Ironically, there's an argument to be made that what Obama and his guest will discuss is escalating a campaign against Iran's nuclear program, not launching one.

There is widespread talk that the United States and Israel are already waging a covert war against Iran's nuclear and missile programs -- so widespread that it was featured in a controversial Israeli ad for Samsung tablets.

But a top Obama adviser disputed that the "loose talk" remark specifically targeted Israel, saying it referred to "everyone, press, politicians, pundits."

Netanyahu, speaking to reporters in Ottawa before heading to Washington, underlined that Obama in the speech had refused to rule out military action and had declared that containment was not an option while emphasizing that Israel had the right to "defend itself by itself."

The rest of the world may be wondering: Are we going to war again? How soon?

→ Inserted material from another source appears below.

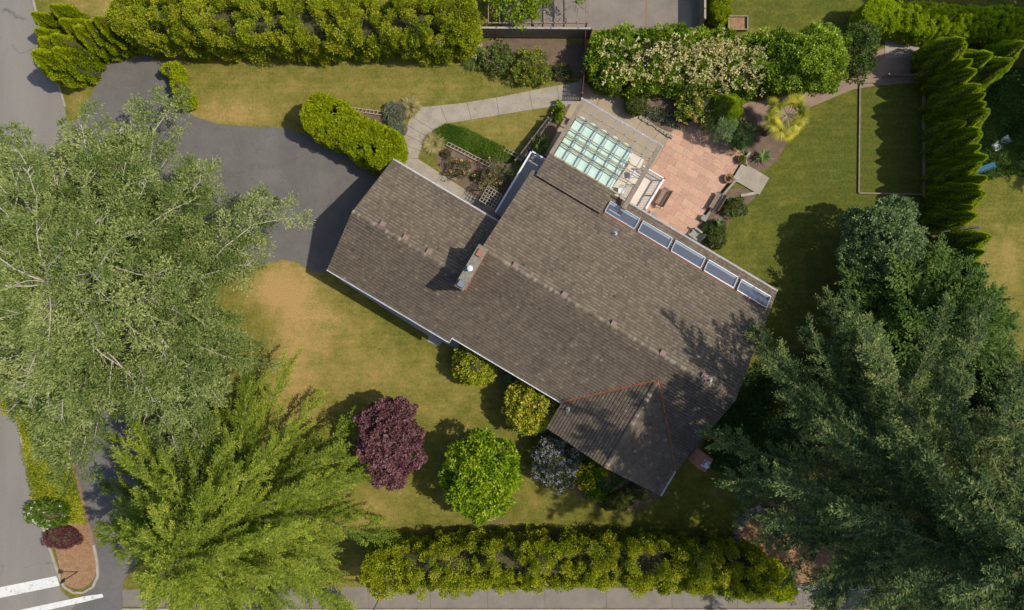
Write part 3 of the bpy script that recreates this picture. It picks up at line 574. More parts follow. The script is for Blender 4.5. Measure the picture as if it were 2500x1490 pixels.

The meetings are unlikely to answer those questions, at least publicly. But there could be clues, at least, to whether the staunch allies have narrowed the chasm now dividing them.

The two leaders' scheduled calls for remarks to the press before their talks—when they can safely restate their well-known public positions without risking media reports that they failed to come together.

But in a potentially telling bit of logistics, Netanyahu meets at 3:30 p.m. with Defense Secretary Leon Panetta, who then crosses the street from the Blair House for visiting dignitaries to see Obama at the White House at 4:45 p.m.

That's sure to revive talk about whether America could give Israel more advanced weaponry better able to reach Iran's hardened nuclear sites.

Another major clue may come when Netanyahu addresses (AIPAC) at 10 p.m. on Monday, remarks that will be closely watched to see whether he seems supportive, or at least temporarily satisfied, with Obama's approach.

Both leaders worry, despite Tehran's denials, that Iran's nuclear program is really a covert effort to develop the ability to build an atomic weapon. And both say they cannot live with a nuclear-armed Iran and agree that all options must be on the table—a foreign policy cliché that really only refers to military force—to prevent it.

But they differ on two critical issues: The timeline for action, and the so-called "red lines" that Iran cannot be allowed to cross.

Israeli Defense Minister Ehud Barak, who has praised Obama for enhancing the American-Israel security relationship, has warned that Iran's nuclear program may be entering a "zone of immunity" when it could be impossible to disrupt it by force.

U.S. officials doubt that Iranian facilities are really "impregnable"--but interestingly, top U.S. officials including Obama have taken the view that a military strike even now could only delay not destroy Iran's nuclear drive, and that ending it must be a decision taken in Tehran.

"Our assessment, which is shared by the Israelis, is that Iran does not yet have a nuclear weapon and is not yet in a position to obtain a nuclear weapon without us having a pretty long lead time in which we will know that they are making that attempt," Obama told The Atlantic in an interview published Friday.

"In that context, our argument is going to be that it is important for us to see if we can solve this thing permanently, as opposed to temporarily. And the only way, historically, that a country has ultimately decided not to get nuclear weapons without constant military intervention has been when they themselves take [nuclear weapons] off the table. That's what happened in Libya, that's what happened in South Africa," he added.

The two men have a prickly relationship—administration officials haven't forgotten the startling public lecture Netanyahu gave Obama in the Oval Office in May 2011—a notion Obama did little to dispel in the interview. "I actually think the relationship is very functional," the president insisted. "We can be very frank with each other, very blunt with each other, very honest with each other."